FREDERICTON, N.B. -- New Brunswick insurance companies must offer drivers lower premiums by Aug. 15 or face stiff p...

FREDERICTON, N.B. — New Brunswick insurance companies must offer drivers lower premiums by Aug. 15 or face stiff penalties, the province’s Conservative government announced Tuesday.

Premier Bernard Lord said companies that fail to comply will have their rates automatically cut by a minimum of 20 per cent. Insurers caught violating the law could be fined up to $5,000 per policy-holder.

“We are here to defend the interests of the people of New Brunswick,” Lord said. “That’s what this bill does. It puts consumers first and it imposes new penalties that did not exist before."

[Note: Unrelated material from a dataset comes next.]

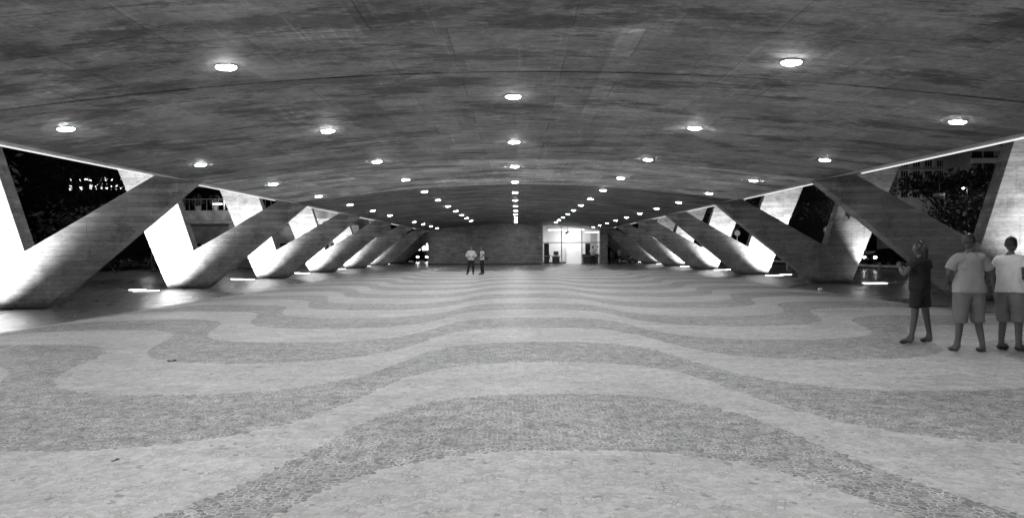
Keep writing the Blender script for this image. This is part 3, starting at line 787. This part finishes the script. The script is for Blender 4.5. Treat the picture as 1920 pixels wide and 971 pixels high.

The premier said the new rates will be made retroactive to July 1. The province had warned companies that if they didn’t voluntarily file rate reductions by that date, it would bring in a law.

“This bill carries the stick of retroactive benefits for consumers as of July 1,” said Lord. “If the rates are not reimbursed within 45 days then there are penalties that can be imposed on the companies.”

Also, if a company decides to withdraw its auto insurance products, it must give the government six months notice or face a fine of up to $100,000.

Lord has said he’s upset that only a few of the 70 insurance companies in the province have filed lower rates in response to the government’s decision to cap awards for minor injuries at $2,500 – something the insurance industry asked for.

Don Forgeron, spokesman for the Insurance Bureau of Canada, said many companies are in the process of lowering their rates but they are mired in bureaucracy.

“The industry has been at the ready to file lower rates,” Forgeron said in an interview yesterday. “We’ve been caught in a process that wouldn’t allow us to do so.”

The government’s tough stand on insurance rates follows a hard-fought election campaign that was dominated by complaints over skyrocketing insurance rates. In the past year, premiums have shot up 71 per cent on average in New Brunswick.